Sunday, March 26, 1995

Franklin St. 'Pure' post a sign of times gone by

Chapel Hill Herald, March 26, 1995

Q: There's a tall, metal signpost standing between the Kinko's Copies and Walker's Funeral Home properties on West Franklin Street that has intrigued me since I moved to the Triangle seven years ago.

The rusting, circular sign has the word "Pure" written in large black letters on a white background., with smaller letters spelling out "The Pure Oil Company, U.S.A." around the sign's outer edge.

Did a gas station or oil company used to stand on this site? Does Pure Oil Co. still exist? Why is the sign still standing if Pure isn't?
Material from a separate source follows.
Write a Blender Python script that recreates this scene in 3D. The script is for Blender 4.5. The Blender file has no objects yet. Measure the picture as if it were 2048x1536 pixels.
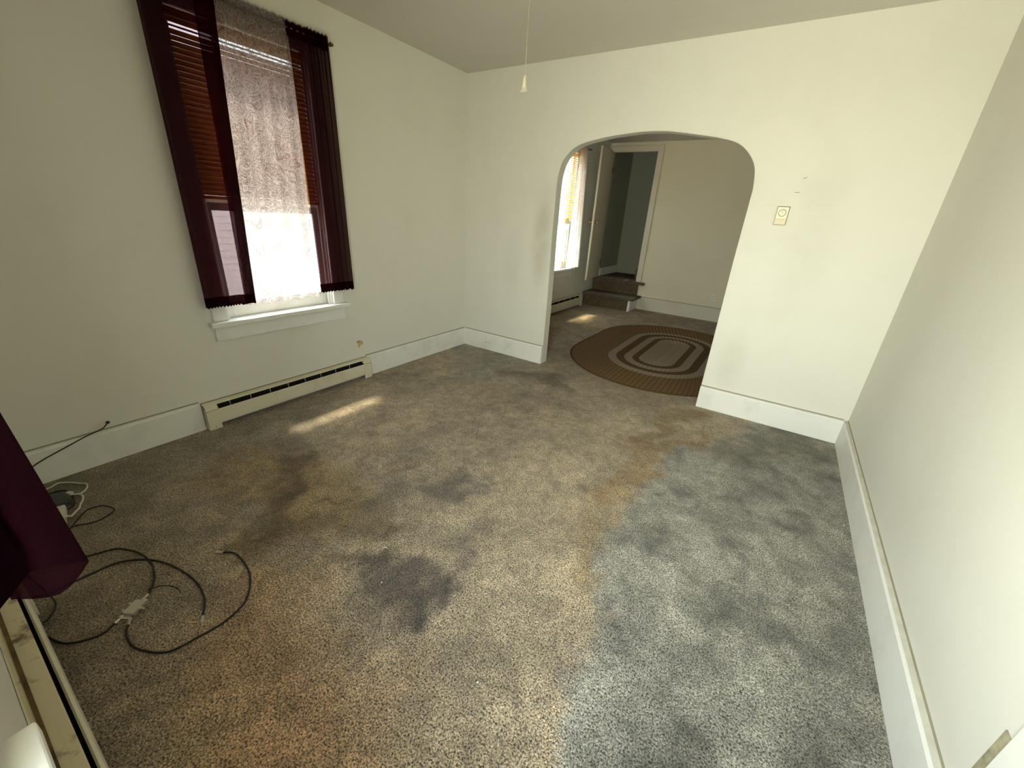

A: Q&A contacted (unofficial) Town Historian Joe Herzenberg for some information on this mystery. As expected, he knew the history of Pure Oil.

According to Herzenberg, the whole building which now houses a restaurant, a convenience store and Kinko's used to be the Pure Oil Company gas station and garage.

About 15 or 20 years ago when Pizza Hut moved in, they were persuaded to incorporate themselves into the original structure instead of tearing it down.

"I guess that was in the mid-'70s," Herzenberg said. "I remember going to a meeting to protest."

As for the sign, apparently it's been kept as a memento of times past. Pizza Hut is gone without a trace but the Pure Oil sign remains.